Kevin Costner speaks. A little about him... a little about Whitney. Photo: Snapper
Whitney Houston was remembered yesterday in Newark, New Jersey, in the Baptist church she grew up in by her family, celebrity friends and 1500 mourners in a televised memorial service that included a performance by Stevie Wonder, singing, Love’s In Need Of Love Today, and an emotional rendition of Send Me an Angel by Alicia Keys.
But it was Kevin Costner, her co-star of The Bodyguard, who admitted what deep down we all knew – that anyone could have played his role but nobody else could’ve played hers in that movie.
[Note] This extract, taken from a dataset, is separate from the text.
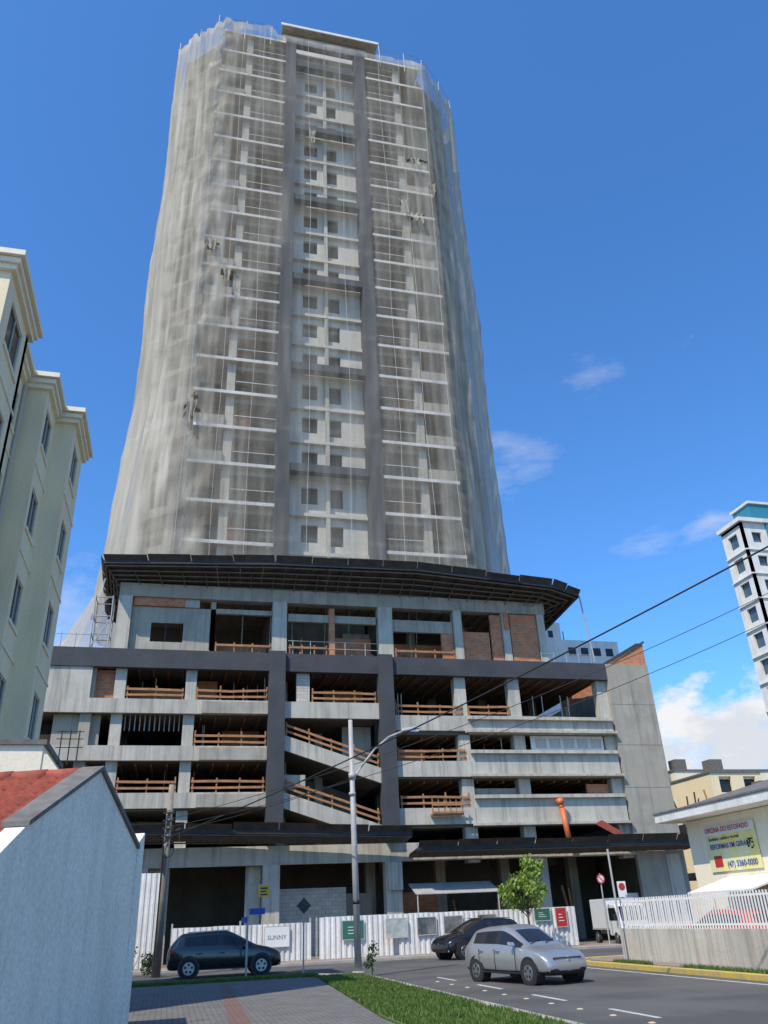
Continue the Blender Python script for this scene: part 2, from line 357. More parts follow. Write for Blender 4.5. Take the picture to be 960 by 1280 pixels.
for zb in (30.6,39.6,48.7,57.8,66.9,76.0): dk.box(6.052,11.898,48.85,49.5,zb-.35,zb+.3)
ch=[(1.2,2.6,Z0+FH*k+.9,Z0+FH*k+2.3) for k in range(-1,NF)]
cc.wall((-4.4,53.5),(-1.0,51.2),20.6,79,.25,ch); cc.wall((18.75,51.2),(22.4,53.5),20.6,79,.25,ch)
sh=[]
for k in range(-1,NF):
    z=Z0+FH*k
    for s0 in (1.5,5.5,9.5,13): sh.append((s0,s0+1.6,z+.9,z+2.2))
cc.wall((-4.4,70),(-4.4,53.5),16,79,.25,sh); cc.wall((22.4,53.5),(22.4,70),16,79,.25,sh); cc.wall((22.4,70),(-4.4,70),16,79,.25,sh)
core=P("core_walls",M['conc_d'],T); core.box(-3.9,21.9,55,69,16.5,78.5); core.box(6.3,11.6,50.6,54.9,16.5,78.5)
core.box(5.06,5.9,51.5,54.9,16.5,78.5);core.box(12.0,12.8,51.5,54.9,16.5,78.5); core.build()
cc.box(-4.4,22.4,53.5,70,79.0,79.3); cc.box(-1,18.75,51.2,53.5,79.0,79.3)
plas.box(4.9,13.6,50.4,58,79.35,82.6); cc.box(4.7,14.6,49.6,59,82.7,82.95); wh.box(4.6,14.7,49.5,49.598,82.68,83.0)
cc.box(-1,5.0,49.6,49.8,79.3,80.0)
vd.box(10.9,12.9,50.35,50.398,80.6,82.0)
dk.box(6.052,11.898,48.85,49.4,78.9,79.5)
poles=P("roof_scaffold_poles",M['galv'],T)
per=[(-5.1,60),(-5.1,56),(-5.1,52.6),(-3.3,50.5),(-1.5,48.7),(1,48.5),(3.5,48.5),(14.5,48.5),(17,48.5),(19,48.7),(21.2,50.6),(23.3,52.6),(23.3,57)]
for i,(x,y) in enumerate(per): poles.cyl((x,y,77.5),(x+random.uniform(-.2,.2),y,80.6+random.uniform(-.4,.5)),.03,n=6)
for a,b in zip(per,per[1:]): 
    if not (a[0]==3.5): poles.cyl((*a,80.3+random.uniform(-.2,.2)),(*b,80.3+random.uniform(-.2,.2)),.025,n=6)
poles.build()
for q in (plas,wh,vd,ccl): q.build()
dk.build(bev=.02)
# ---- upper podium storey (Y=48)
bk=P("brick_infill",M['brick'],T); bl=P("block_infill",M['block'],T); wd_=P("timber_rails",M['wood'],T)
cl=P("podium_bands",M['conc_l'],T); cd=P("parking_interior",M['conc_d'],T); cp=P("podium_concrete",M['conc'],T)
cp.box(-4.3,23.6,47.6,48.3,19.75,20.6)
cp.box(-4.3,23.6,48.3,70,20.3,20.6)
for a,b in ((-4.3,-3.5),(5.0,5.9),(11.8,12.75),(16.95,17.5)): cl.box(a,b,47.55,48.2,16.2,19.748)
cl.box(20.4,20.9,47.62,48.2,16.2,19.748); cl.box(22.95,23.5,47.62,48.2,16.2,19.748)
cp.wall((-3.49,47.9),(1.5,47.9),16.2,19.2,.2,[(1.2,3.1,17.0,18.2)])
cp.box(1.52,4.98,47.75,48.0,18.9,19.2)
bk.box(-3.4,-.4,47.75,48.05,19.22,19.74)
cl.box(-.38,.5,47.8,48.05,19.22,19.74)
cp.box(6.0,11.7,47.8,48.05,18.6,19.1); cp.box(12.8,16.9,47.8,48.05,18.2,19.0); bk.box(17.6,19.5,47.9,48.1,16.2,18.4); bk.box(21.0,22.9,47.7,47.9,16.2,19.7)
bk.box(8.6,8.95,47.6,48.1,16.3,19.5); cp.box(9.9,11.7,49.8,50.0,16.2,18.6); bk.box(20.5,20.85,47.5,47.615,18.6,19.7)
bk.box(9.1,11.6,49.0,49.2,16.2,18.0); cp.box(5.95,8.4,51.5,51.7,16.2,19.7); bk.box(12.9,16.8,49.8,50.0,16.2,18.0); bk.box(1.6,4.9,50.0,50.2,16.2,17.6)
bk.box(19.6,20.35,47.75,47.95,16.2,19.6); bk.box(16.1,16.9,47.8,48.0,16.2,18.19)
for x in (7.1,15.0,19.0): cp.box(x,x+.5,52,52.5,16.2,20.2)
cd.box(-4.0,23.4,55.5,55.8,16.2,20.3); cp.box(1.2,1.5,47.9,50,16.2,19.7)
fr=P("upper_window",M['steel'],T); fr.box(-2.35,-.42,48.0,48.05,17.0,17.06); fr.box(-2.35,-.42,48.0,48.05,18.14,18.2); fr.box(-1.45,-1.38,48.0,48.05,17.06,18.14); fr.build()
db=P("dark_band",M['dark'],T)
db.box(-14,27.1,46.85,47.35,15.1,16.2)
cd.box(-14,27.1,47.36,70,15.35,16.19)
db.box(4.8,5.75,46.6,47.5,5.6,16.28); db.box(11.5,12.4,46.6,47.5,5.6,16.28)
jw=P("formwork_joists",M['wood'],T)
for zc,(xa,xb) in ((15.35,(-13,4.7)),(15.35,(5.9,11.4)),(15.35,(12.6,26.9)),(12.5,(-5,4.7)),(9.9,(-5,4.7)),(11.5,(12.6,26.9)),(8.9,(12.6,26.9)),(20.3,(-3.4,22.8))):
    x=xa
    while x<xb: jw.box(x,x+.09,48.3 if zc>20 else 47.9,53,zc-.14,zc-.002); x+=.85
jw.build()
pr=P("steel_props",M['rope'],T)
for i in range(46):
    x=random.uniform(-3.5,26); zc=random.choice((13.3,10.7,8.2)) if x<5 else random.choice((12.6,9.9))
    if 5<x<12.5: continue
    y=random.uniform(47.7,50.5); pr.cyl((x,y,zc-.7),(x+random.uniform(-.05,.05),y,zc+1.7),.03,n=6)
for i in range(14):
    x=random.uniform(1.6,20); pr.cyl((x,49+random.random()*2,16.2),(x,49+random.random()*2,20.2),.03,n=6)
pr.build()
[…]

Costner delivered an affecting eulogy, encouraging mourners to “suspend [their] sorrow just long enough to remember the sweet miracle that is Whitney." But it was a eulogy that often coasted so close to self-serving - with no fewer than three anecdotes about Costner’s own childhood church experiences and a clanger that began with the words “Whitney’s favourite story of mine” -that the Reverend Jesse Jackson, sitting to his right, on the other side of Reverend Jo A Carter, appeared unimpressed throughout most of it. But that might’ve been grief.
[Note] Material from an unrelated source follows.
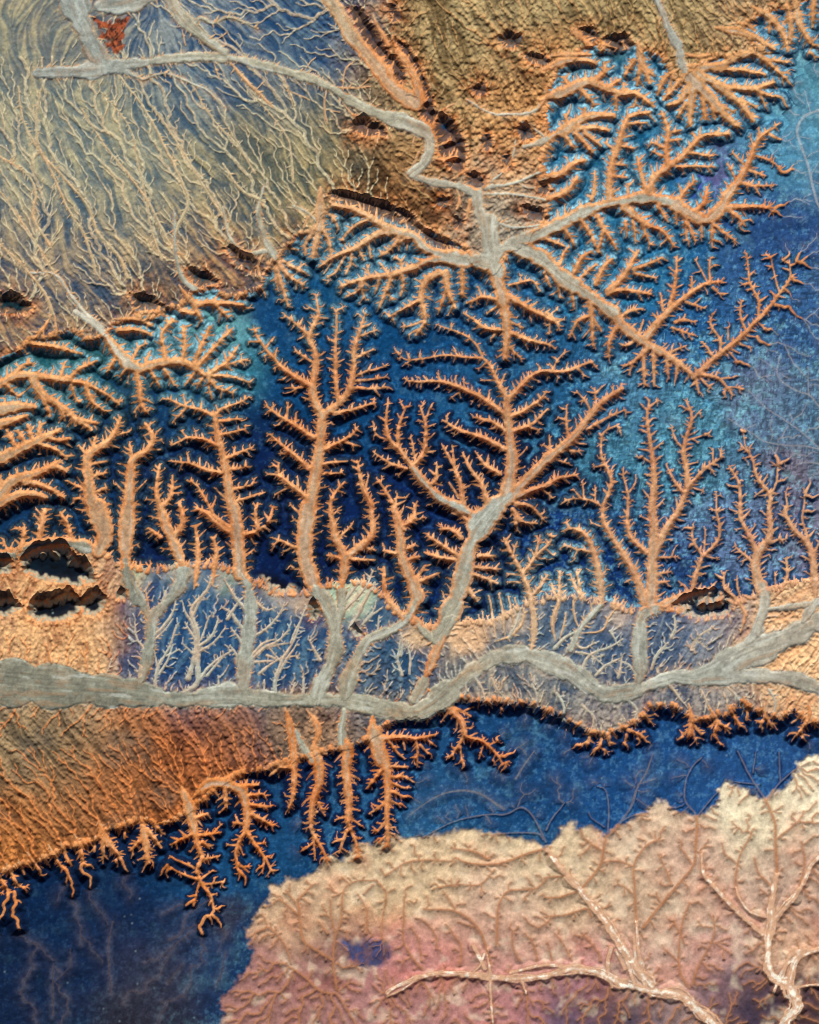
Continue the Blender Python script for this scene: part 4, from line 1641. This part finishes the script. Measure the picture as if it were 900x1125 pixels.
mott = np.clip(mott * .6 + .55 * sm(.1, 1.1, n3 + .9 * n4 + .5 * n2), 0, 1)
PL = mix(PL, lin((128,172,188)), mott * pale_w)
PL = mix(PL, np.where((GY < 560)[..., None], lin((16,18,28)), lin((12,14,22))), HM * (.75 + .3 * n3))  # shade on the plateau remnants put into their colour as near-black
purp = sm(.35, 1.0, fbm(40, 3, 23)) * scal([(800,450,120,.65),(860,150,60,.35),(790,190,40,.8),(150,1085,60,.15),(870,500,60,.8),(400,400,200,.1),(600,900,200,.05),(100,950,90,.0)])
PL = mix(PL, PL * .5 + .5 * lin((112,90,118)), purp * .6)
hat = scal([(760,490,100,1),(870,430,90,1),(700,430,60,.8),(560,410,60,.6),(430,380,50,.4),(450,560,100,0),(150,480,80,.1),(700,200,90,.15),(100,1000,100,.3),(600,860,100,.3),(860,150,60,.3)])
mesh_n = np.abs(vn(2.6, 6.5, 151, GX + .15 * GY, GY)) + np.abs(vn(6.5, 2.6, 152, GX, GY + .1 * GX))
dark_dots = sm(.85, .35, mesh_n)
PL = PL * (1 + .55 * (hat * (dark_dots * -1.15 + .4))[..., None])
PL = PL * (1 + .16 * n3 + .12 * n4)[..., None]
PL = mix(PL, PL * lin((150,215,235)) * 1.6, .35 * sm(.2, 1.2, n2))
spk = np.zeros((NY, NX), F4)
for k in range(500):
    i, j = random.randrange(NX), random.randrange(NY)
    spk[j, i] = random.uniform(.3, 1)
PL = mix(PL, lin((190,205,215)), np.clip(blur(spk, 1) * 2.0, 0, 1) * .65 * (Dout > 5))
PNK = field([(900,860,40,232,214,186),(830,895,40,222,203,174),(790,885,15,222,205,180),(640,960,50,196,160,130),(450,960,50,204,168,132),(340,990,40,192,152,122),(560,1010,50,200,156,136),(700,1000,50,194,156,132),(760,950,40,188,140,126),(870,960,40,174,132,120),
  (720,1060,40,200,160,146),(420,1092,40,166,116,114),(300,1095,40,156,110,106),(560,1092,40,168,112,114),(640,1080,20,176,116,126),(820,1100,30,64,52,70),(700,1112,30,64,60,84),(620,1118,30,84,74,100),(885,1105,25,66,50,62),(450,1045,30,192,126,122),(790,1050,30,192,152,142),(780,1085,20,112,84,100),
  (800,1075,16,90,72,90),(860,1030,25,204,160,134),(370,1050,30,140,100,96),(520,1050,40,186,130,120),(660,1060,30,196,140,136),(590,925,50,206,178,144),(680,920,30,196,160,140),(390,935,30,204,176,142),(720,890,20,200,165,140),(660,1100,30,84,60,76)])
PNK = mix(PNK, lin((214,196,168)), .28 * sm(1040, 960, GY))
PNK = PNK * np.array([1.0, 1.05, 1.0], F4)
PNK = PNK * (1 + .14 * n2 + .16 * n3 + .12 * n4)[..., None]
PNK = mix(PNK, PNK * lin((232,170,160)) * 1.15, sm(0, 1, fbm(34, 3, 25)) * .4)
PNK = mix(PNK, lin((226,206,176)), sm(.1, .9, fbm(16, 3, 26)) * .45)
# the pink-hill colour turns browner right beside the gullies
PNK = mix(PNK, lin((150,104,74)), np.exp(-Dout / 2.4) * .6)
bluepatch = .85 * sm(5, -5, poly_sdf([(375,1034),(400,1032),(425,1034),(428,1046),(420,1058),(400,1060),(382,1052)], warp=4, seed=97))
PNK = mix(PNK, lin((38,58,100)) * (1 + .35 * n3 + .25 * n2)[..., None], np.clip(bluepatch * (1 + .4 * n3), 0, .9))
ROCK = field([(300,500,100,5,24,60),(500,600,90,5,24,64),(100,520,70,6,24,52),(700,150,80,24,84,118),(650,250,60,22,78,112),(400,290,60,30,74,98),(800,130,60,24,80,120),(220,380,50,70,122,128),(80,400,50,50,96,96),(800,560,70,30,70,116),(760,430,60,50,90,130),
   (500,820,90,12,44,88),(750,810,90,16,48,96),(200,930,100,8,34,70),(350,880,60,8,34,80),(560,350,60,20,60,100),(480,120,40,14,64,110),(60,650,50,20,28,40),(700,360,50,36,90,130),(390,225,40,40,30,26),(450,380,60,12,54,100),(620,40,40,40,36,30),(270,290,30,30,30,34),(340,670,15,26,24,28)])
ROCK = ROCK * ((1 + .2 * n3 + .15 * n4 + .22 * FL) * .62)[..., None]  # wall rock, darkened so the shade around the canyons sits in its colour
# sunlit banks painted as a pale band on the upper canyons' walls
bed = scal([(700,150,90,.9),(640,240,60,.9),(800,120,60,.8),(400,280,60,.6),(230,380,60,1.0),(100,400,50,.6),(560,300,60,.5),(560,380,50,.2),(300,500,90,.08),(500,580,90,.04),(760,430,90,.2),(60,640,40,.1),(500,820,90,.02),(750,810,90,.04),(200,930,90,.02),(480,120,40,.3),(150,480,60,.15),(450,660,50,.3),(450,560,80,.05),(620,660,60,.8)])
ROCK = mix(ROCK, lin((160,206,218)), bed * .95 * sm(1.5, 6, drop) * np.exp(-((Dout - 1.8) / 1.9) ** 2) * (.75 + .5 * n4))
ROCK = mix(ROCK, lin((226,198,160)), HM * (GY > 560) * sm(6, 1.0, Dout + FL) * .55)  # lit south faces of the riverside remnants painted as a cream ring
PL = PL * np.array([.80, .98, .93], F4); ROCK = ROCK * np.array([.85, .95, 1.0], F4)
ROCK = mix(ROCK, lin((96,66,44)) * (1 + .3 * FL + .2 * n3)[..., None], HM * (GY < 560) * .85)
COL = mix(ROCK, PL, 1 - (1 - sm(wd * .5, wd * 1.1, Dout + n3)) * sm(.4, 3.5, drop))
COL = mix(COL, PNK, PK)

LOWC = field([(30,30,50,150,118,80),(85,62,25,96,98,94),(70,40,20,160,122,86),(100,160,50,134,136,108),(130,190,40,136,130,98),(60,250,50,100,116,118),(20,160,30,112,120,110),(40,310,40,84,104,112),(200,180,50,122,128,108),(150,120,40,146,146,112),(240,40,50,50,88,116),(200,60,40,60,94,118),(330,45,50,44,80,112),(340,120,50,56,94,114),
  (300,200,50,132,122,84),(250,250,40,100,106,98),(370,190,40,112,108,76),(420,200,40,122,92,58),(440,250,30,110,72,44),(480,40,40,136,118,78),(560,25,40,132,128,96),(620,25,40,148,132,88),(520,80,40,134,100,60),(570,85,40,150,108,68),(560,125,30,196,150,100),(580,200,30,142,132,112),(600,160,25,170,120,80),
  (100,315,30,70,90,104),(180,315,30,120,100,68),(240,310,25,120,84,56),(20,370,30,198,150,96),(60,360,30,150,110,66),(280,270,40,100,92,76),(330,250,20,180,120,72),(410,40,30,196,128,70),(400,90,20,190,130,80),(330,160,30,96,100,88),(390,115,20,206,176,136),(470,150,15,196,128,78),(500,210,25,140,90,54),
  (200,690,50,34,80,118),(280,700,40,30,76,114),(330,715,30,46,86,112),(410,700,30,54,92,116),(400,740,20,120,110,84),(370,735,22,156,128,92),(640,720,40,78,100,124),(740,700,40,84,104,128),(840,650,30,120,112,116),(60,715,40,208,158,104),(80,660,40,206,156,104),(20,620,30,186,146,108),(130,640,15,190,160,120),(20,690,30,190,130,80),
  (540,742,30,104,116,122),(610,765,40,104,108,104),(700,765,40,92,102,114),(800,775,40,104,96,94),(40,790,40,104,96,78),(50,850,40,126,108,74),(120,820,40,146,116,78),(90,780,20,96,100,108),(220,810,40,178,112,62),(190,780,20,170,110,66),(270,810,30,150,106,66),(100,870,40,170,110,60),(20,910,40,180,118,64),(160,880,40,166,112,66),(330,800,30,130,104,84),
  (240,850,25,176,118,70),(860,718,25,236,190,140),(820,728,20,220,160,110),(665,775,25,180,110,60),(290,640,20,226,190,146),(510,690,30,190,150,120),(380,640,20,216,182,140),(600,670,40,110,130,136),(680,670,20,220,190,160),(540,700,20,60,96,118)])
LOWC = mix(LOWC, LOWC * lin((120,165,205)) * 1.35, .9 * sm(-.3, .6, fbm(20, 4, 29)) * (GY < 345))
LOWC = LOWC * (1 + .20 * n3 + .14 * n4 + .12 * n2)[..., None]
sA = (.5 + .5 * np.tanh(.9 * (LB * .5 + LA * .5 + .7 * n2 + .4 * n3 - .5 * (GY < 345) * (GX < 430) + .1 - .75 * (GX > 130) * (GX < 760) * (GY > 640) * (GY < 760))))[..., None]      # streaks: sand where water ran, dark gravel between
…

Whitney’s brother-in-law and real-life bodyguard, Ray Watson, who found the singer dead, also spoke, along with Houston’s sister in law, Patricia Houston, who gave the type of honest eulogy only a relative can.
Tyler Perry speaks at Whitney's funeral
The surprise element, (apart from the appearance of R&B singer, R. Kelly who covered Houston’s I Look to You) was a eulogy from filmmaker Tyler Perry, (who wrote and directed Precious) a man who was apparently close to the performer and who pulled out what might be described as an Earl of Spencer level performance -a eulogy so powerful and true, several members of the choir stood up at different moments just to pay their respects to it.
Perry, who quoted from two bible passages in Romans, saying that nothing could separate Whitney from God’s love and adding that it was God’s grace that carried her --only faltered slightly when he described, somewhat contradictorily, Whitney as “resting” but also “singing with angels”.
Perry managed to convey an almost operatic style of preaching with a raw authenticity, delivering a eulogy that was everything you’d want from a star-studded televised memorial service where the casket is gold: goose bumps. He wasn’t the only one – the gospel performance by CeCe Winans was similarly outstanding. But it was Whitney's own signature hit, a song Costner said could never be attempted by another singer again, I Will Always Love you, that played as her casket was carried out of the church.
Ex-husband Bobby Brown left the church early, allegedly because his entourage of nine people were asked to leave and Brown stormed out with them, while only daughter, Bobbi Kristina, appeared, naturally enough, completely distraught. The Daily Beast is now reporting that Bobbi Kristina took off soon after the service to get high and has been battling her own addiction demons, allegedly checking into rehab last year.